Defending the 'Indefensible': The Lawyers for History's Most Notorious Criminals

Photo Credit: Mark Foley/AP/REX/Shutterstock
June 20, 2018
Updated 4mo ago

By Max Godnick and Samantha Errico

Serial killers and terrorists need lawyers too.

And Oxygen's new true-crime series "In Defense Of" re-examines the cases of infamous criminals from the perspective of the defense attorneys who represented those who many would deem indefensible.

"We've never taken a deep dive into what it's like to be a criminal defense attorney," said Chris Tritico, one of the lawyers featured on the show, in an interview with Cheddar on Wednesday.

Tritico defended Timothy McVeigh, the domestic terrorist who killed 168 people after setting off a truck bomb in front of an Oklahoma City office building in 1995. McVeigh was executed by lethal injection in June 2001 for carrying out the deadliest act of terrorism within the United States prior to 9/11. Tritico recounted his client's impressive recall, often being able to memorize the details of lengthy legal documents ahead of his trial.

"He was the most intelligent person I've ever met," he said.

Not all criminal defense attorneys have such kind words for their former clients.
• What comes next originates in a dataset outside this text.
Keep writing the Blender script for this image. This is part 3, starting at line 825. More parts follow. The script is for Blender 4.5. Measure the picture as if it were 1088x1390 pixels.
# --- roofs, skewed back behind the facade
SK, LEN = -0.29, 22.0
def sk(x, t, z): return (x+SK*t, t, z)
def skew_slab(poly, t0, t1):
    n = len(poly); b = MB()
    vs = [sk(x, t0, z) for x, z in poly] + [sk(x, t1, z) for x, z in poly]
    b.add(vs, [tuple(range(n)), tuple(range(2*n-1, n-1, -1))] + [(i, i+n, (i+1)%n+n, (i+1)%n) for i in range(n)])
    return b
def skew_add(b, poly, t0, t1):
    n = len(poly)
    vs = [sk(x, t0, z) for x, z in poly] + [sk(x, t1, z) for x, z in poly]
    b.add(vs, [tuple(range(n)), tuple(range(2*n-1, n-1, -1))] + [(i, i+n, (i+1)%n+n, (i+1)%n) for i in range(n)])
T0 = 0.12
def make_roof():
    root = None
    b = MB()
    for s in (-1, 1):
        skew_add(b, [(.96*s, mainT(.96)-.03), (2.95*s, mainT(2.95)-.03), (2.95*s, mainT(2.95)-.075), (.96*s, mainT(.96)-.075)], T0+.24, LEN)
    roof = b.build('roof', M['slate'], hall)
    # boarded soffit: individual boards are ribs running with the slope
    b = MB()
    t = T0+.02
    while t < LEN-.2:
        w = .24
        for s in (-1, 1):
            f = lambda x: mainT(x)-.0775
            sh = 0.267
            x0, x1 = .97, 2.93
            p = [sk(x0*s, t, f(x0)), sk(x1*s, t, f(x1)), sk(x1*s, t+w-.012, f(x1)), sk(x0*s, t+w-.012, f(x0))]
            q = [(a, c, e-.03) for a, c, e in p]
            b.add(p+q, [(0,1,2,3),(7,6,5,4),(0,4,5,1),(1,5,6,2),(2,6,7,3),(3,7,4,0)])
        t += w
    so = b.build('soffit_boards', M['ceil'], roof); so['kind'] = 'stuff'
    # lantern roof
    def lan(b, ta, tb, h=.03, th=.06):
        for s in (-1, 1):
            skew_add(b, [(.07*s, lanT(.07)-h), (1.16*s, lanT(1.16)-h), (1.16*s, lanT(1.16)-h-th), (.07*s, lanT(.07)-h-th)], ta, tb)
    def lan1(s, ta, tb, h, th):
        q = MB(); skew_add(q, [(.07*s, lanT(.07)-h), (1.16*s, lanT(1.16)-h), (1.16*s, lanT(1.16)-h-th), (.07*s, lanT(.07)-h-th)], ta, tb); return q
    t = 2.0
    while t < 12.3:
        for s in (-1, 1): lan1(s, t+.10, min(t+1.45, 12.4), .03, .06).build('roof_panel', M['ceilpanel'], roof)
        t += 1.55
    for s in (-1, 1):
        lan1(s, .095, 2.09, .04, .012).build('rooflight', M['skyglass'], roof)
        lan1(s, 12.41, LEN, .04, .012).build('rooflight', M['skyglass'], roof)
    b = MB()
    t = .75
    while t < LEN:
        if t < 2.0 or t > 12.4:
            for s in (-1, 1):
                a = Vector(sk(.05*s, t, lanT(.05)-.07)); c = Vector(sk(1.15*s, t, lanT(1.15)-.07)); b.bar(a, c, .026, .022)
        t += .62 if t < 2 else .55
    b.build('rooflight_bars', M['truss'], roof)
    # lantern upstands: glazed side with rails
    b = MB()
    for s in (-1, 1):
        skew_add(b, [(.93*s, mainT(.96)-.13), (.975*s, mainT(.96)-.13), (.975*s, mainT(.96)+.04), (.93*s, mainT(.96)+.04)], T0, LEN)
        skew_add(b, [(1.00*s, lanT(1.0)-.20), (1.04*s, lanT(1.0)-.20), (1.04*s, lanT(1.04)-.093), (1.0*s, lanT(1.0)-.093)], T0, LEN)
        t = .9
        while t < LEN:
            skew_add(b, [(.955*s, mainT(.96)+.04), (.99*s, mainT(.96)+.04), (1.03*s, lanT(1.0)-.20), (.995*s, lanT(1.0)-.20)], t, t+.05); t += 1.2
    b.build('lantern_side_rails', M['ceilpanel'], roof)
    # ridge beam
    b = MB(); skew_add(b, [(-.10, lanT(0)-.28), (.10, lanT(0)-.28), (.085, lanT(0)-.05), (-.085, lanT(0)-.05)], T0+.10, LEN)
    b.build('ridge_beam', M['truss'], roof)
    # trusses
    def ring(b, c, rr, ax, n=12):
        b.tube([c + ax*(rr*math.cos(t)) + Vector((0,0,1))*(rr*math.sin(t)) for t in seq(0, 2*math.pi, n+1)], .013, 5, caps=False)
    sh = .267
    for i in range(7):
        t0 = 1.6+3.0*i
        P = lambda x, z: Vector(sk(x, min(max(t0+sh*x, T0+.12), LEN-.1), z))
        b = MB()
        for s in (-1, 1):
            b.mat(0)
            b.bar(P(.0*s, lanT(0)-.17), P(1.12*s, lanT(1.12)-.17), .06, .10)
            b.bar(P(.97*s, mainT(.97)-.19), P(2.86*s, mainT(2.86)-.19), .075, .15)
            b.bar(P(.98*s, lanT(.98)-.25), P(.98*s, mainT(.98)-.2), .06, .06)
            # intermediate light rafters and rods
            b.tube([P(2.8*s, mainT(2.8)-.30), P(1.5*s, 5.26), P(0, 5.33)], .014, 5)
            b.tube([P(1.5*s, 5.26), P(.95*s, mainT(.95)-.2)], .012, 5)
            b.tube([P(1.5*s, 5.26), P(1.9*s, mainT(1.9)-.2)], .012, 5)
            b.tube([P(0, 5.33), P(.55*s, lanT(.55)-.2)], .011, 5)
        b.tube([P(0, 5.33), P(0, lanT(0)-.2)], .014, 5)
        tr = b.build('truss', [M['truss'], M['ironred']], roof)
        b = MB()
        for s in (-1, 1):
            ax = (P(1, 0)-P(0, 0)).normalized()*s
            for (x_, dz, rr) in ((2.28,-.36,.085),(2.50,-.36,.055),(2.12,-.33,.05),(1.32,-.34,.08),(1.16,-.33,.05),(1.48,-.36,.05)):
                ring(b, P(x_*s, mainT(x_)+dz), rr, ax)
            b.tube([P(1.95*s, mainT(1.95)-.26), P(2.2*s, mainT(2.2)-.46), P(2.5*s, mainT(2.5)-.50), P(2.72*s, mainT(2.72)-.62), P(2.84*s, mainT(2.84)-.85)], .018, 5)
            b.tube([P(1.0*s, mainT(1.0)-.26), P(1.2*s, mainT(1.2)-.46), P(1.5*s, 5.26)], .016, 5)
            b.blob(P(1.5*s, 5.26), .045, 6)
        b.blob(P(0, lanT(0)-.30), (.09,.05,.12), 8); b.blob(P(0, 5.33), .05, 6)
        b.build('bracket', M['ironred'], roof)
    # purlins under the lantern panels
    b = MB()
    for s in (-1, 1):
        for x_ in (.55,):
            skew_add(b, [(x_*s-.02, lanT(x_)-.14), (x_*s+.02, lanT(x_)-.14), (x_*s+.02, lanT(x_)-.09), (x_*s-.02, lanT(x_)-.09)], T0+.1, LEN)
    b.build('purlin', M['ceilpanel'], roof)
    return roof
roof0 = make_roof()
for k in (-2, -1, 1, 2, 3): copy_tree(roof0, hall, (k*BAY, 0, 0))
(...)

John Henry Browne, another lawyers featured in the new show, had the unique distinction of defending one of history's most vicious serial killers, Ted Bundy.

Browne called taking on the case, "a poor decision on my part." He remembers the man who confessed to thirty homicides between 1974 and 1978 as "really creepy."
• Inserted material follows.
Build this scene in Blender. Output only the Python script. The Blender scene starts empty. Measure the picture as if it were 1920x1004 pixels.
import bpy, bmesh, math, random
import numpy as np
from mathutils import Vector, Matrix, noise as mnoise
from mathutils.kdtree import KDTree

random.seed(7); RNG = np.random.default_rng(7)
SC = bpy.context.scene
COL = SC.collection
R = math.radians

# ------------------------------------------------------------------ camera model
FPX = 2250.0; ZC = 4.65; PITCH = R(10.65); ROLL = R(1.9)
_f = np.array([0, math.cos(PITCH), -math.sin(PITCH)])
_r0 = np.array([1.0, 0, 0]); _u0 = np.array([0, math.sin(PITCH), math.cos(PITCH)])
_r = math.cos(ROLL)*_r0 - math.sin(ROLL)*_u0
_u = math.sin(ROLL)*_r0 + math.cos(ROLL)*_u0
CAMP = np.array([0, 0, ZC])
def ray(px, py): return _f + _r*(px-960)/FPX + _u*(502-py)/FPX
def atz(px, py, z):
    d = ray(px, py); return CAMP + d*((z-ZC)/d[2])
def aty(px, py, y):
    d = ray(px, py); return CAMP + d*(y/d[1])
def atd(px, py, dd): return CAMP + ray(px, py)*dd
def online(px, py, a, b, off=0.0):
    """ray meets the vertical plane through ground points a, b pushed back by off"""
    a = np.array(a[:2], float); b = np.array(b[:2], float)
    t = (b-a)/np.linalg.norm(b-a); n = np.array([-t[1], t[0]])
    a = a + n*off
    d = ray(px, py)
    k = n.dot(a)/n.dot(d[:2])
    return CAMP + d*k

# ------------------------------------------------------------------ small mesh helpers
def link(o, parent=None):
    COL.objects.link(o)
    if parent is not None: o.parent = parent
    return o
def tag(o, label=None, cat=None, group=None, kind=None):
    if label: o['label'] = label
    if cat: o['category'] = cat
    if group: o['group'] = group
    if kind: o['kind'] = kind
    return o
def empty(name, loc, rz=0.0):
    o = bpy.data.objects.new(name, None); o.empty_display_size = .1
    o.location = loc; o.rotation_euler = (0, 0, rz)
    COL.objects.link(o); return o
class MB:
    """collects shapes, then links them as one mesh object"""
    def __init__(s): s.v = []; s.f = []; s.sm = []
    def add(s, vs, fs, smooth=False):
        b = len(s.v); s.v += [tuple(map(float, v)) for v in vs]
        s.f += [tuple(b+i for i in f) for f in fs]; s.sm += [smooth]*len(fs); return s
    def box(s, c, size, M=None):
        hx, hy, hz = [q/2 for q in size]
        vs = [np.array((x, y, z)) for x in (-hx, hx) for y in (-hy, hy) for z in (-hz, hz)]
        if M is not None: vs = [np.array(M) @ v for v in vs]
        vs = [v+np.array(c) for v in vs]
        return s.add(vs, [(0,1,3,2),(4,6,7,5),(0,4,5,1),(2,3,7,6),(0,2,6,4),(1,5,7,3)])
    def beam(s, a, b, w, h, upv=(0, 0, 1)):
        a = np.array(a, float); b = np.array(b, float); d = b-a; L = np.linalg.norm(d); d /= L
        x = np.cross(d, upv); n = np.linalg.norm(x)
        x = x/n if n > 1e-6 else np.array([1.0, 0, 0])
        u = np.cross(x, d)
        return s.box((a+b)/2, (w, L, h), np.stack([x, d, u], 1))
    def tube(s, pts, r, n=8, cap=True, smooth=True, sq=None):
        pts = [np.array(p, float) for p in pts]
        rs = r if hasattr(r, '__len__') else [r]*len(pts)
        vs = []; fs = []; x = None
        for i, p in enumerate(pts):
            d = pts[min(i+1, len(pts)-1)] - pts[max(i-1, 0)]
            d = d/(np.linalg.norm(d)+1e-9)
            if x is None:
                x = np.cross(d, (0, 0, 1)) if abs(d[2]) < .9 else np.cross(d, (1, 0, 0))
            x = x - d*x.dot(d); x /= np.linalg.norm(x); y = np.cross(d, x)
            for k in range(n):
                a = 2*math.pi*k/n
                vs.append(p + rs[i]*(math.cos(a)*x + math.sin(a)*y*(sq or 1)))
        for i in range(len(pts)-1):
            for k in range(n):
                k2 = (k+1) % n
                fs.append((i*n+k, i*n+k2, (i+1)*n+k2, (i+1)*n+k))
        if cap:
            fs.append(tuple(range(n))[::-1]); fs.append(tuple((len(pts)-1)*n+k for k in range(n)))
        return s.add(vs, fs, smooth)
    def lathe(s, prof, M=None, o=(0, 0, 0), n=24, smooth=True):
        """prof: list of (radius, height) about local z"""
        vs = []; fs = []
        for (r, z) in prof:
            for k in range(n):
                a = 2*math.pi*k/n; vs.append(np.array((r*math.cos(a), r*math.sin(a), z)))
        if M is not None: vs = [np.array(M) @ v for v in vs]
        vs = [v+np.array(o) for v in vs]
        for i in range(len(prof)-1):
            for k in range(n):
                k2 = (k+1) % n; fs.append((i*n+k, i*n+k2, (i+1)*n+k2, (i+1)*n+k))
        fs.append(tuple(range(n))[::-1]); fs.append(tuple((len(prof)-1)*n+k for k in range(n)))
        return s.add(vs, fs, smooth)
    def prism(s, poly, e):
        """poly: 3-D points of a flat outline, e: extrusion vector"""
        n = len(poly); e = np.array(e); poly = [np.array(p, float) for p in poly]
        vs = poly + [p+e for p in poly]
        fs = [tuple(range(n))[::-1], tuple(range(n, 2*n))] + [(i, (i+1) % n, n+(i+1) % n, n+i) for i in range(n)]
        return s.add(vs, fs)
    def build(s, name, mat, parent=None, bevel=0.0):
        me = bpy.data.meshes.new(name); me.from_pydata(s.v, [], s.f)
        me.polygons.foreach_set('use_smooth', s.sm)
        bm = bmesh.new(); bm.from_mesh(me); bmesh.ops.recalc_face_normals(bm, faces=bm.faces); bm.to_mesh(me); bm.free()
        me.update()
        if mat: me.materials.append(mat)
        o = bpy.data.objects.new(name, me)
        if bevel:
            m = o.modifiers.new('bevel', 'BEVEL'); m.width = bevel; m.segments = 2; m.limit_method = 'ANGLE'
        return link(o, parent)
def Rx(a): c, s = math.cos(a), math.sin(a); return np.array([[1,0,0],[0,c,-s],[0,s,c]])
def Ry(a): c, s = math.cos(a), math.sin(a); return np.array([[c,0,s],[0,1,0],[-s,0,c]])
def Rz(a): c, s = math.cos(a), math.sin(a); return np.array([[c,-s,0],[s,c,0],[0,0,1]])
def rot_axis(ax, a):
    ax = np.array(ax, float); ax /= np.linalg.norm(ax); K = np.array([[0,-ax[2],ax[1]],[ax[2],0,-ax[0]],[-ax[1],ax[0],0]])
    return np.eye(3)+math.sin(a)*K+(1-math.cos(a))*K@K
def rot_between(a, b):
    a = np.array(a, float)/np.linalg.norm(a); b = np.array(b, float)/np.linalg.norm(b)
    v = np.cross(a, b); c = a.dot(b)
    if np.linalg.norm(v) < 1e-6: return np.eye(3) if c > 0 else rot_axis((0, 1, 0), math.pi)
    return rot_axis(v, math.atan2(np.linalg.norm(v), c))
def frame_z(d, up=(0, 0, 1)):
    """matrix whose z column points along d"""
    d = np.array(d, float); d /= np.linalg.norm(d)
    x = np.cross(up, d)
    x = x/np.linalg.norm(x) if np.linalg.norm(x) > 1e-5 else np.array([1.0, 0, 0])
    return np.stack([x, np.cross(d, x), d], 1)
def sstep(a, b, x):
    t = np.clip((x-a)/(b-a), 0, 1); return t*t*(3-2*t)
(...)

"He always pretended to be something he wasn't, and a lot of people bought into that," said Browne, adding, "I never did."

The stars of "In Defense Of" reflected on the toll of being associated with their reviled clients.

"You take a personal hit, you take a professional hit, you take a financial hit," said Dan Cogdell, who defended Branch Davidian cult member Clive Doyle, who survived the 51-day standoff in 1993 between leader David Koresh and police, which ended in the deaths of 75 people.

Despite the drawbacks, the attorneys agreed that their jobs speak to the virtues and purpose of their original decision to become lawyers.

"When you take on someone like Tim McVeigh and someone says, 'How can you stand up for someone like that?', I tell people, it's so that I can stand up for someone like you," said Tritico.

"In Defense Of" premieres Monday, June 25th on Oxygen.